Paxton's Office Rules Waller County Sign Violates Gun Law - Texas Scorecard

After receiving a complaint from a citizen, the Texas Office of the Attorney General has ruled that Waller County’s sign prohibiting licensed carry at the entrance to the county courthouse is in violation of State Law.

Terry Holcomb, a pastor and member of the State Republican Executive Committee from Senate District 3, filed a complaint that the signs in Waller County, and several other Texas counties were unlawfully placed. Shockingly, Waller County District Attorney Elton Mathis then sued Holcomb for up to $100,000 in damages.

The ruling comes after dozens of citizens gathered in front of the Waller Courthouse to protest the lawsuit against Holcomb. Addressing the crowd of activists open-carrying firearms and waving Gadsden flags, Holcomb stated:

“I am personally being sued for petitioning my government and redressing my grievances…  That is not about me, that is about you, and about every Texans who lives in this state, under section 27 of our constitution, that says we have the right to petition our government, we have the right to redress our grievances, without the fear of a SLAPP suit.”

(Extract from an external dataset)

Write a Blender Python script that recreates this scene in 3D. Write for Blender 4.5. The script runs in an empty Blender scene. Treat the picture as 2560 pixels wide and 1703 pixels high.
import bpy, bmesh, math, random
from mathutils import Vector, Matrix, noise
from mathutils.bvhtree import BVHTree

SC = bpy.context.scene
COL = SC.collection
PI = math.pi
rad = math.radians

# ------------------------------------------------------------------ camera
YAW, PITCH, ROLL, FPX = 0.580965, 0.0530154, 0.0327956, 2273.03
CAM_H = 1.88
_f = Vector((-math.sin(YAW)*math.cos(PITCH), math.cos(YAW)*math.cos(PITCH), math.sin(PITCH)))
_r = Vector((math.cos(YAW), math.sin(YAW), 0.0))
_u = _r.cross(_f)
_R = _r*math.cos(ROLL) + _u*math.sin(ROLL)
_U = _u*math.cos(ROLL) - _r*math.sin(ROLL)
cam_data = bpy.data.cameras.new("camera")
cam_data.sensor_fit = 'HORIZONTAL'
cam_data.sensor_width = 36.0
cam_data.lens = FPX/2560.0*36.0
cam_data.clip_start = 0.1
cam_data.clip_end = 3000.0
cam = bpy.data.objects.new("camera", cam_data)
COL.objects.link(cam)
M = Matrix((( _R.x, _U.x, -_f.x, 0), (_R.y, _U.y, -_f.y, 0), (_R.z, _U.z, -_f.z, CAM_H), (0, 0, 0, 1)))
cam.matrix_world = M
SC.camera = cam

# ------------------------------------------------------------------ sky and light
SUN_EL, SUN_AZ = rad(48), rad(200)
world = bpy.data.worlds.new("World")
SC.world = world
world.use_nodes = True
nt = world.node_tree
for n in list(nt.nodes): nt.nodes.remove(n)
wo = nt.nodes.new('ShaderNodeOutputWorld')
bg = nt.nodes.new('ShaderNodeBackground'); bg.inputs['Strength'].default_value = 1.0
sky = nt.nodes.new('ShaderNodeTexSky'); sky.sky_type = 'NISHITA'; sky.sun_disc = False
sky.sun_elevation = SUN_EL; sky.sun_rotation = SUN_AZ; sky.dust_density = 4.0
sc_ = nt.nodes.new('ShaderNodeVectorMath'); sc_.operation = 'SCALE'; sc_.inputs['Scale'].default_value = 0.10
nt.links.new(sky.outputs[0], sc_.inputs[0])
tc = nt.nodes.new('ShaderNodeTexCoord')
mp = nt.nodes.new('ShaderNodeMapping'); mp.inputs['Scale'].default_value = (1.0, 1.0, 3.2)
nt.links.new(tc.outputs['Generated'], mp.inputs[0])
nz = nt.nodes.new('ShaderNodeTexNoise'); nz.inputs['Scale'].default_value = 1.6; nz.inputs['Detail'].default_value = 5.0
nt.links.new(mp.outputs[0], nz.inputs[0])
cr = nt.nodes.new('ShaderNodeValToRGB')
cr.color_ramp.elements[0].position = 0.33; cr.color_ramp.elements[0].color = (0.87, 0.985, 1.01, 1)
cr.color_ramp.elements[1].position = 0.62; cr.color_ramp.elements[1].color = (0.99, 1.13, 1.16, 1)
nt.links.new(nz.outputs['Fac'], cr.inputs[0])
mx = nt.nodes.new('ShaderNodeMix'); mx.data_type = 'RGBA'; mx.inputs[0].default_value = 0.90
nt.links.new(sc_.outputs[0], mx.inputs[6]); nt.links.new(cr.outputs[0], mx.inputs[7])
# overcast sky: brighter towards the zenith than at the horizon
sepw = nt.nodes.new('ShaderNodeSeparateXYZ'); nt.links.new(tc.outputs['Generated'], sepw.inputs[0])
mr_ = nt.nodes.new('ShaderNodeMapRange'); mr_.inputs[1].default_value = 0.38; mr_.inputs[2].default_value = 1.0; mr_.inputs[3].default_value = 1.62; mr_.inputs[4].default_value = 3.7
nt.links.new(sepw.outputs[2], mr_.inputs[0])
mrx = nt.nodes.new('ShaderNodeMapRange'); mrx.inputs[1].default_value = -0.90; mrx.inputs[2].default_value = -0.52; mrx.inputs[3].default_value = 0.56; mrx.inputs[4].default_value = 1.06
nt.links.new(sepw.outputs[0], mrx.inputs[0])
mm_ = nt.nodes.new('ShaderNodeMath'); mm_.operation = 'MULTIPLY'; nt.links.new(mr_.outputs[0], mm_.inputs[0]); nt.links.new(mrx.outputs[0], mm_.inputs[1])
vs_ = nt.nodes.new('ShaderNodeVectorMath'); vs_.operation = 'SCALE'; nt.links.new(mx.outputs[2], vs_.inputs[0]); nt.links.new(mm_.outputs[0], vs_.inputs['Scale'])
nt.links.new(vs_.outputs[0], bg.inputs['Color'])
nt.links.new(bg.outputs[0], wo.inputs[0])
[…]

Following the rally, many of the activists entered the courthouse and filed complaints identical to Holcomb’s.

Texas Law allows local governments to prohibit the carry of firearms “on the premises of any government court.” The complaints hinge on whether “premises” refers to government buildings containing courtrooms and other administrative offices, or only the courtrooms themselves and essential court offices.

Attorney General Ken Paxton’s rulings make it clear that “the premises of a ‘government court or office utilized by the court’ means a government courtroom or those offices essential to the operation of the government court.” Noting that the Waller County Courthouse is a multipurpose government building, the OAG found the county out of compliance with Government Code Section 411.209, which states:

“A state agency or a political subdivision of the state may not provide notice by a communication described by Section 30.06, Penal Code, or by any sign expressly referring to that law or to a concealed handgun license, that a license holder carrying a handgun under the authority of this subchapter is prohibited from entering or remaining on a premises or other place owned or leased by the governmental entity unless license holders are prohibited from carrying a handgun on the premises or other places by Section 46.03 or 46.035, Penal Code.”

Waller County has fifteen days to remove the offending signs or face a civil suit from the OAG and a fine of up to $10,500.